I am trying to understand the basics of “or” construct and have following Code :: EDA_LINK
The antecedent is ::
a[ *1:2 ] ##1 b is equivalent to ( a ## 1 b ) or ( a ##1 a ##1 b )
As a result the resultant expression is :: ( ( a ## 1 b ) or ( a ##1 a ##1 b ) ) |-> c ;
I am confused why does the 1st assertion Pass at TIME : 500 instead of TIME : 400
Let's assume ( a ## 1 b ) is Thread 1 and ( a ##1 a ##1 b ) is Thread2
At TIME : 300 , ' a ' is True hence both Threads start evaluation .
As ' b ' is True at TIME : 400 , Thread1 succeeds .
However as ' c ' is also True at TIME : 400 , why doesn't the assertion Pass at TIME : 400 ?
As per :: seq1 or seq2 , match occurs whenever either of the 2 sequences complete .
So I expected Pass at TIME : 400 as Thread1 was successful
i.e antecedent was a match and then the consequent ' c ' was True at TIME : 400 too .
Thread2 succeeds at TIME : 500 ( as expected ) and the assertion passes at TIME : 500 .
NOTE :: Using first_match in antecedent makes the assertion Pass at TIME : 400 as per expectation .
If a multi-threaded sequence is used in an antecedent (e.g., a ##1 b[*1:3] ##1 c |-> d), then all threads must be tested with its consequent for the assertion to terminate as successful.
In reply to hisingh:
then all threads must be tested with its consequent for the assertion to terminate as successful.
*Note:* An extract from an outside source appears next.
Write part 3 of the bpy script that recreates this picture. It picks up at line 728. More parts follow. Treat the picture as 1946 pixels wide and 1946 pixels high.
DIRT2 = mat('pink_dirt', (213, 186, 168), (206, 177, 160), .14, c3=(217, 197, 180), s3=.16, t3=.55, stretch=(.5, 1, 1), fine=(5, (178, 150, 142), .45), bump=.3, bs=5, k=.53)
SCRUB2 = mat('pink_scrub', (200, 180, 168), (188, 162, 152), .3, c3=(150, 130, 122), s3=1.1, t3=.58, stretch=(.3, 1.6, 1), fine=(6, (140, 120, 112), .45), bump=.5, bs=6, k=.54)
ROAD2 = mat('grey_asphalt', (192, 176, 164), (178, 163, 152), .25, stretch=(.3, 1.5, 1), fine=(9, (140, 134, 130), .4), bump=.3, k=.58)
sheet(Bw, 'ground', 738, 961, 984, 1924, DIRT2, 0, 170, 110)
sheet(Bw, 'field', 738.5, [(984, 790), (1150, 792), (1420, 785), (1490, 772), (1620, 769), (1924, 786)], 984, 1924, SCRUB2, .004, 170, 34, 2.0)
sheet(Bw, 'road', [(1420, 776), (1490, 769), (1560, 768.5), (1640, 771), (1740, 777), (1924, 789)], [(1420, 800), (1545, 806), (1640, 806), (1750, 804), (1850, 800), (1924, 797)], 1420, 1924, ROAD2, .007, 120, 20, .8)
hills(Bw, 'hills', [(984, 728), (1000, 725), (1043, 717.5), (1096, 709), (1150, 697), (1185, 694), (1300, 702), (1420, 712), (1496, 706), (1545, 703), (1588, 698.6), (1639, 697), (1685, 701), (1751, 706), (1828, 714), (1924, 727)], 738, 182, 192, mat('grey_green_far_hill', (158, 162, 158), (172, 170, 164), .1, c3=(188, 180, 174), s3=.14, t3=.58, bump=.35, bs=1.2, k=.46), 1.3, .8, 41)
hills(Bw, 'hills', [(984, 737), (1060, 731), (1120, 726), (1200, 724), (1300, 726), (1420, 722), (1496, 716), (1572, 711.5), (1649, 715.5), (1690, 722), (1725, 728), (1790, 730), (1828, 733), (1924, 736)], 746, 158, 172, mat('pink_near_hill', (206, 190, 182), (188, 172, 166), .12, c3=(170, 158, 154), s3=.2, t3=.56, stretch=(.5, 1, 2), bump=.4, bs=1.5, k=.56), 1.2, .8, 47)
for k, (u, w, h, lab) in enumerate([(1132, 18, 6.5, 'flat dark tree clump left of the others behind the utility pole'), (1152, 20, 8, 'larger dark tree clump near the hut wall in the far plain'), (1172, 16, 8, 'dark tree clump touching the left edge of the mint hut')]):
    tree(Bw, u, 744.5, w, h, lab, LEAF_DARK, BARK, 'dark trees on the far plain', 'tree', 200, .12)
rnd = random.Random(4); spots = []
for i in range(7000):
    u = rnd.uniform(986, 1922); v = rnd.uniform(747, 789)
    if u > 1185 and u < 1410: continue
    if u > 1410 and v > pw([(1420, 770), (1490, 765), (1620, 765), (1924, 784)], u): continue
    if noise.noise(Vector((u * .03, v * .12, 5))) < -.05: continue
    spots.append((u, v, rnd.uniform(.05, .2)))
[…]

Could you please elaborate on this ?
I am having a hard time of making sense of it logically .
For the Attempt1 at TIME : 300 , the “or” construct is behaving as “and” construct as it waits for longer sequence ( a ##1 a ##1 b |-> c ) to complete .
In the 2 paths possible ( Path1 :: Thread1 |-> c and Path2 :: Thread2 |-> c )
why is taking the longer path instead of the shorter one ?
a[*1:2] ##1 b |-> c; // is equivalent to
(a ##1 b ) or (a ##1 a ##1 b) |-> c; // also equivalent to
((a ##1 b ) |-> c) and ((a ##1 a ##1 b) |-> c);
Thread1 |-> c and Thread2 |-> c; // YES
At each clocking event the two threads start at the same time.
All threads of the antecedent must be tested.
An antecedent thread can be a no-match (yielding vacuity “true vacuously” for that thread)
For an assertion to PASS, there can be no failure in any of the attempted threads.
For a nonvacuous PASS, at least one of the threads in nonvacuous.
I have a better understanding of the Question I posted at the top and understand the O/P
However if I do a slight modification to the Sequence Expression .
sequence ant_seq ;
// Attached a Subroutine within an expression in a ' sequence '
( ( a[ *1:2 ] ##1 b ) , $display(" TIME : %0t Antecedent is True " , $time ) ) ;
endsequence
[ Q ] When does the $display() execute ?
**How do I expand the above expression ::**
Would it be interpreted as ::
( ( a ##1 b ) , $display(" TIME : %0t Antecedent is True " , $time ) ) or
( ( a ##1 a ##1 b ) , $display(" TIME : %0t Antecedent is True " , $time ) )
[Ben] What you have is (sequence_expr {, sequence_match_item})
The sequence_match_item} is executed if the endpoint of sequence_expr is a match
How do I expand the above expression ::
Would it be interpreted as ::
( ( a ##1 b ) , $display(" TIME : %0t Antecedent is True " , $time ) ) or
( ( a ##1 a ##1 b ) , $display(" TIME : %0t Antecedent is True " , $time ) )
Because you are running the property ab twice, once in the assertion and the other in the cover. You don’t need the cover. If you comment it out you get
a_property : assert property ( ab ) else $display(" TIME : %0t AB FAIL " , $time , ) ;
// c_property : cover property ( ab ) $display(" TIME : %0t AB PASS " , $time ) ;
TIME : 400 Antecedent is True
# TIME : 500 Antecedent is True
# TIME : 500 Antecedent is True
# TIME : 700 AB FAIL